▶ _WHAT THIS TASK INVOLVES_: Quote the data below in full, minus the images.

▶ _COLLECTED DATA_:

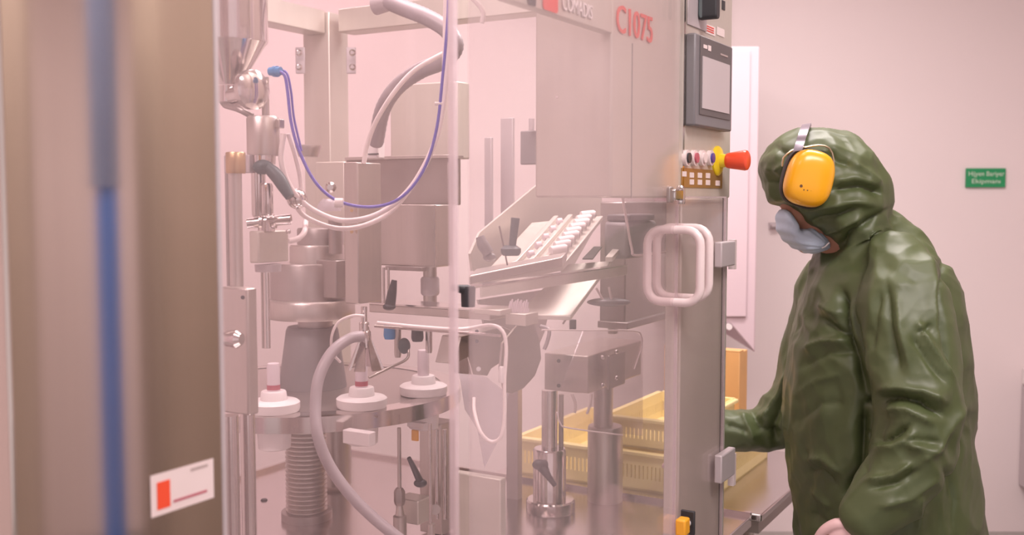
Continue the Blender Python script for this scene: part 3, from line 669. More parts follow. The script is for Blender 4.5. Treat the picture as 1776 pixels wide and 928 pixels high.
# ---- pucks with tubes
def puck(phi_deg, label, band, lower=True, dz=0):
    p = disc_pt(math.radians(phi_deg), .318); pr = [(.057, .003), (.057, .020), (.052, .024), (.050, .026), (.050, .028)]
    prof = [(.030, .003), (.056, .004), (.058, .010), (.058, .024), (.053, .028), (.030, .030), (.028, .048), (.026, .050), (.016, .050)]
    parts = [('holder', G().lathe(p, Z, prof, 40), m_white)]
    tb = G().lathe(p, Z, [(.0135, .048), (.0145, .052), (.0145, .105), (.013, .112)], 22)
    sub = [('print_band', G().lathe(p, Z, [(.0149, .053), (.0149, .064)], 22, False), m_redband)] if band else []
    parts.append(('tube', tb, m_milky, dict(label='translucent tube standing in the holder', sub=sub)))
    if lower: parts.append(('lower_body', G().lathe(p, Z, [(.030, -.082), (.036, -.079), (.038, -.036), (.038, .003)], 32), m_white))
    T('tube_holder', label, 'tube holder', parts, group='white tube holders on the rotary table')
puck(-94, 'white round tube holder at the left end of the rotary table', True)
puck(-58, 'white round tube holder under the filling nozzle', True)
puck(-21, 'white round tube holder at the right of the rotary table, no red band', False)
T('lower_puck_flap', 'square white guide block beneath the table rim near the middle holder', 'block', G().mbox(594, 640, 652, 752, 776, 2.16), m=m_white, bev=.002)
# ---- posts below the table
T('threaded_rod', 'thin vertical rod with black nut left of the black lever', 'rod', [
    ('rod', G().vlathe(693, 2.4, [(860, 7), (742, 7)], 12), m_steel), ('nut', G().vlathe(693, 2.4, [(876, 16), (870, 20), (852, 20), (846, 12)], 6), m_dsteel),
    ('foot', G().vlathe(694, 2.4, [(965, 24), (895, 24), (893, 16), (876, 10)], 20), m_steel)])
T('threaded_rod', 'long thin vertical rod just left of the milky corner edge', 'rod', [
    ('rod', G().vlathe(747, 2.3, [(912, 6), (735, 6)], 12), m_shiny), ('foot', G().vlathe(748, 2.3, [(985, 14), (908, 14)], 16), m_steel)])
T('clamp_lever', 'black clamp lever beside the thin rods under the table', 'lever', [
    ('hub', G().ell(at(729, 838, 2.4), (.016, .014, .010)), m_black), ('arm', G().tube([at(729, 836, 2.4), at(718, 812, 2.38), at(709, 794, 2.37)], [.009, .007, .005], 10, 4), m_black)])
T('tag', 'small orange tag hanging beneath the rotary table', 'tag', [('tag', G().mbox(713, 724, 727, 747, 766, 2.38), m_orange, dict(bev=.002)), ('holder', G().mbox(706, 735, 742, 735, 744, 2.39), m_white, dict(bev=.001))])
T('support_post', 'square grey support post beneath the right side of the rotary table', 'post', [
    ('post', G().mbox(728, 765, 790, 736, 929, 2.5), m_steel, dict(bev=.002)), ('rib', G().vlathe(772, 2.4, [(900, 8), (745, 8)]), m_shiny), ('rib', G().vlathe(758, 2.38, [(900, 7), (745, 7)]), m_shiny)])
T('base_clamp', 'grey clamp block on the deck at the foot of the rods', 'clamp', [
    ('block', G().mbox(686, 725, 748, 870, 912, 2.42), m_panel, dict(bev=.003)), ('stud', G().cyl(at(755, 884, 2.36), at(755, 884, 2.33), .012), m_dsteel)])
# ---- transfer rails
T('transfer_rail', 'long flat steel transfer rail behind the nozzle', 'rail', [
    ('rail', G().mbox(640, 850, 885, 541, 556, 2.12), m_steel, dict(bev=.002)), ('top_edge', G().mbox(640, 851, 886, 538, 541, 2.118), m_shiny),
    ('end_block', G().mbox(822, 868, 902, 538, 548, 2.05), m_panel, dict(bev=.002))])
T('lower_rail', 'thin bright rod running beneath the transfer rail', 'rail', G().ptube([(650, 566, 2.2), (760, 574, 2.12), (868, 582, 2.04)], 5, 8, 2), m=m_shiny)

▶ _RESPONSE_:
Continue the Blender Python script for this scene: part 3, from line 669. More parts follow. The script is for Blender 4.5. Treat the picture as 1776 pixels wide and 928 pixels high.
# ---- pucks with tubes
def puck(phi_deg, label, band, lower=True, dz=0):
    p = disc_pt(math.radians(phi_deg), .318); pr = [(.057, .003), (.057, .020), (.052, .024), (.050, .026), (.050, .028)]
    prof = [(.030, .003), (.056, .004), (.058, .010), (.058, .024), (.053, .028), (.030, .030), (.028, .048), (.026, .050), (.016, .050)]
    parts = [('holder', G().lathe(p, Z, prof, 40), m_white)]
    tb = G().lathe(p, Z, [(.0135, .048), (.0145, .052), (.0145, .105), (.013, .112)], 22)
    sub = [('print_band', G().lathe(p, Z, [(.0149, .053), (.0149, .064)], 22, False), m_redband)] if band else []
    parts.append(('tube', tb, m_milky, dict(label='translucent tube standing in the holder', sub=sub)))
    if lower: parts.append(('lower_body', G().lathe(p, Z, [(.030, -.082), (.036, -.079), (.038, -.036), (.038, .003)], 32), m_white))
    T('tube_holder', label, 'tube holder', parts, group='white tube holders on the rotary table')
puck(-94, 'white round tube holder at the left end of the rotary table', True)
puck(-58, 'white round tube holder under the filling nozzle', True)
puck(-21, 'white round tube holder at the right of the rotary table, no red band', False)
T('lower_puck_flap', 'square white guide block beneath the table rim near the middle holder', 'block', G().mbox(594, 640, 652, 752, 776, 2.16), m=m_white, bev=.002)
# ---- posts below the table
T('threaded_rod', 'thin vertical rod with black nut left of the black lever', 'rod', [
    ('rod', G().vlathe(693, 2.4, [(860, 7), (742, 7)], 12), m_steel), ('nut', G().vlathe(693, 2.4, [(876, 16), (870, 20), (852, 20), (846, 12)], 6), m_dsteel),
    ('foot', G().vlathe(694, 2.4, [(965, 24), (895, 24), (893, 16), (876, 10)], 20), m_steel)])
T('threaded_rod', 'long thin vertical rod just left of the milky corner edge', 'rod', [
    ('rod', G().vlathe(747, 2.3, [(912, 6), (735, 6)], 12), m_shiny), ('foot', G().vlathe(748, 2.3, [(985, 14), (908, 14)], 16), m_steel)])
T('clamp_lever', 'black clamp lever beside the thin rods under the table', 'lever', [
    ('hub', G().ell(at(729, 838, 2.4), (.016, .014, .010)), m_black), ('arm', G().tube([at(729, 836, 2.4), at(718, 812, 2.38), at(709, 794, 2.37)], [.009, .007, .005], 10, 4), m_black)])
T('tag', 'small orange tag hanging beneath the rotary table', 'tag', [('tag', G().mbox(713, 724, 727, 747, 766, 2.38), m_orange, dict(bev=.002)), ('holder', G().mbox(706, 735, 742, 735, 744, 2.39), m_white, dict(bev=.001))])
T('support_post', 'square grey support post beneath the right side of the rotary table', 'post', [
    ('post', G().mbox(728, 765, 790, 736, 929, 2.5), m_steel, dict(bev=.002)), ('rib', G().vlathe(772, 2.4, [(900, 8), (745, 8)]), m_shiny), ('rib', G().vlathe(758, 2.38, [(900, 7), (745, 7)]), m_shiny)])
T('base_clamp', 'grey clamp block on the deck at the foot of the rods', 'clamp', [
    ('block', G().mbox(686, 725, 748, 870, 912, 2.42), m_panel, dict(bev=.003)), ('stud', G().cyl(at(755, 884, 2.36), at(755, 884, 2.33), .012), m_dsteel)])
# ---- transfer rails
T('transfer_rail', 'long flat steel transfer rail behind the nozzle', 'rail', [
    ('rail', G().mbox(640, 850, 885, 541, 556, 2.12), m_steel, dict(bev=.002)), ('top_edge', G().mbox(640, 851, 886, 538, 541, 2.118), m_shiny),
    ('end_block', G().mbox(822, 868, 902, 538, 548, 2.05), m_panel, dict(bev=.002))])
T('lower_rail', 'thin bright rod running beneath the transfer rail', 'rail', G().ptube([(650, 566, 2.2), (760, 574, 2.12), (868, 582, 2.04)], 5, 8, 2), m=m_shiny)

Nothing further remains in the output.